Dynamical electron transport through a nanoelectromechanical wire in a magnetic field

TL;DR

This paper presents an exactly solvable quantum model of a nanoelectromechanical wire in a magnetic field, revealing how electron transport and mechanical vibrations influence each other through quantum effects like Aharonov-Bohm phases.

Contribution

It introduces a fully quantum mechanical model that simultaneously treats electron transport and mechanical vibrations in a nanoelectromechanical system under magnetic influence.

Findings

Quantum fluctuations of Aharonov-Bohm phases affect mechanical vibrations.

Electrical admittance depends on interplay between mechanical, electrical, and magnetic parameters.

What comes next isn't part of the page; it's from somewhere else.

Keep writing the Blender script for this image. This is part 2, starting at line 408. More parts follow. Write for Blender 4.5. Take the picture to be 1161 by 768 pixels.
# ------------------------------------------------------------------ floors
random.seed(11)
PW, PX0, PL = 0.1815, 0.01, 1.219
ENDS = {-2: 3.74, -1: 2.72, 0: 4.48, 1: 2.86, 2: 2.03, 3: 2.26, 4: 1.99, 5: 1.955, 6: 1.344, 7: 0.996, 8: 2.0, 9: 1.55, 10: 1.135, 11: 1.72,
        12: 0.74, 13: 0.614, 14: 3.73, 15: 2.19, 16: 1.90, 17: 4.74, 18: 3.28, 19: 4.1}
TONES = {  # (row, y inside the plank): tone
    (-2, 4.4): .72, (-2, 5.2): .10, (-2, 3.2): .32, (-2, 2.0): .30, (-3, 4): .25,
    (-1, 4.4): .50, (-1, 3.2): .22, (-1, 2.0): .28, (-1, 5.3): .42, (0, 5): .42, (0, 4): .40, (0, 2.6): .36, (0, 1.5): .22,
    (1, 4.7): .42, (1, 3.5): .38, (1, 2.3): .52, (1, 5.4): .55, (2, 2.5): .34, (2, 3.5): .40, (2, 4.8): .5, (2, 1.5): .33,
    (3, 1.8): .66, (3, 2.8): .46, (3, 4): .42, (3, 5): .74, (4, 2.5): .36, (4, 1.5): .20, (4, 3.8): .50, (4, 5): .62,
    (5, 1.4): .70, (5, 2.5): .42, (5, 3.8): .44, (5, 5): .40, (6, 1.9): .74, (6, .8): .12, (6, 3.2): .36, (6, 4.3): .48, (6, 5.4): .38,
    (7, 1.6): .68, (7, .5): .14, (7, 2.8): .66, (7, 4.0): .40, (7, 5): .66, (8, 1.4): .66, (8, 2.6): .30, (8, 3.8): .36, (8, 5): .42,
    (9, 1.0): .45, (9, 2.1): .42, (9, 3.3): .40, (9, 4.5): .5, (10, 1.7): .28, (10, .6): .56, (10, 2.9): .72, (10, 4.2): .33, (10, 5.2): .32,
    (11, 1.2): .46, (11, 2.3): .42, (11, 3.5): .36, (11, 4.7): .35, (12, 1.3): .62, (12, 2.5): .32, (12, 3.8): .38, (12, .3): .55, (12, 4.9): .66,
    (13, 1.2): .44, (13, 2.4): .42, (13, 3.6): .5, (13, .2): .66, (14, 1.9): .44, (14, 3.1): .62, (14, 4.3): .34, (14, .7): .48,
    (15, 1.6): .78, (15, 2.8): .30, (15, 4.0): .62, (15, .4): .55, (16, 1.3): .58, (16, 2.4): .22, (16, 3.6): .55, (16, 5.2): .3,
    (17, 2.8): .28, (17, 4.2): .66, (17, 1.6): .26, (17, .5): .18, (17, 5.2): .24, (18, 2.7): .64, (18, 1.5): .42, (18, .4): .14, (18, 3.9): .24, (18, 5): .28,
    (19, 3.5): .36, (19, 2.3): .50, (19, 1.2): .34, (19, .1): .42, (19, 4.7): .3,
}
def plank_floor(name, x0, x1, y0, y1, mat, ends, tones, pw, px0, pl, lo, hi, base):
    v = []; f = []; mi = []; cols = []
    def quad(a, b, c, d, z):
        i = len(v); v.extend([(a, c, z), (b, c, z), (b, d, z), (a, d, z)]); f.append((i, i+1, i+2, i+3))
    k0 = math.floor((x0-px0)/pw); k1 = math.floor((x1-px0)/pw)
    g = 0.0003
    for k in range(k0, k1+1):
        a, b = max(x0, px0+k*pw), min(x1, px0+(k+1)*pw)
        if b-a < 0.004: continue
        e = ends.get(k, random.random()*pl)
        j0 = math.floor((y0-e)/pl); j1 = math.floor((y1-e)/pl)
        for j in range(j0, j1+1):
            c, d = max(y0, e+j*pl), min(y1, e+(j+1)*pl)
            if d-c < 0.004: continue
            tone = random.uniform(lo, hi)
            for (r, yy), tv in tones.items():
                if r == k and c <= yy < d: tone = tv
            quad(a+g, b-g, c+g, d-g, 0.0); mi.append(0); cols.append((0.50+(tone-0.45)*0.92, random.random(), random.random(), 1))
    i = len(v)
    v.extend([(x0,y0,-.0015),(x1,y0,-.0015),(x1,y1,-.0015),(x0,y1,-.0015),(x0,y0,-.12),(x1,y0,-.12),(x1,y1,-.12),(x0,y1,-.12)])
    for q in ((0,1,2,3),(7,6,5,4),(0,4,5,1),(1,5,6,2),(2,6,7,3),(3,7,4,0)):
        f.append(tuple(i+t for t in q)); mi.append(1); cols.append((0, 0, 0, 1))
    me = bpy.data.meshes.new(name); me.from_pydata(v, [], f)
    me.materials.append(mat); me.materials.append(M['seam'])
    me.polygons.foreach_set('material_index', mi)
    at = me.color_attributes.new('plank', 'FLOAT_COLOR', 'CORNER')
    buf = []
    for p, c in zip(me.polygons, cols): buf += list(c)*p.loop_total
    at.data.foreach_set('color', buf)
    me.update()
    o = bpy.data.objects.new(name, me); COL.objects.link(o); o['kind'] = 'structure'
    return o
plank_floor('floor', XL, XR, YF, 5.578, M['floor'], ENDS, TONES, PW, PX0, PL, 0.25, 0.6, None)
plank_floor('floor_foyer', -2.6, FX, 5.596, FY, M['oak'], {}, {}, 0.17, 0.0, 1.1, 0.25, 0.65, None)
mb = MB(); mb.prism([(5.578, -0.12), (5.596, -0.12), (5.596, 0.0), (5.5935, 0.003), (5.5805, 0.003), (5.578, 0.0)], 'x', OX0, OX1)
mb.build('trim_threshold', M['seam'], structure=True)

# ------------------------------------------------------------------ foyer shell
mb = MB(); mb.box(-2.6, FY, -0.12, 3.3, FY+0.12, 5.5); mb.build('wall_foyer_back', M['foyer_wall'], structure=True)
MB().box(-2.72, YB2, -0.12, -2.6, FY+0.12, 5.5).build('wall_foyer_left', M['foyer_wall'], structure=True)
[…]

The model provides insights into coupled electron-mechanical dynamics in nanoscale systems.

Abstract

We investigate dynamical transport properties of interacting electrons moving in a vibrating nanoelectromechanical wire in a magnetic field. We have built an exactly solvable model in which electric current and mechanical oscillation are treated fully quantum mechanically on an equal footing. Quantum mechanically fluctuating Aharonov-Bohm phases obtained by the electrons cause nontrivial contribution to mechanical vibration and electrical conduction of the wire. We demonstrate our theory by calculating the admittance of the wire which are influenced by the multiple interplay between the mechanical and the electrical energy scales, magnetic field strength, and the electron-electron interaction.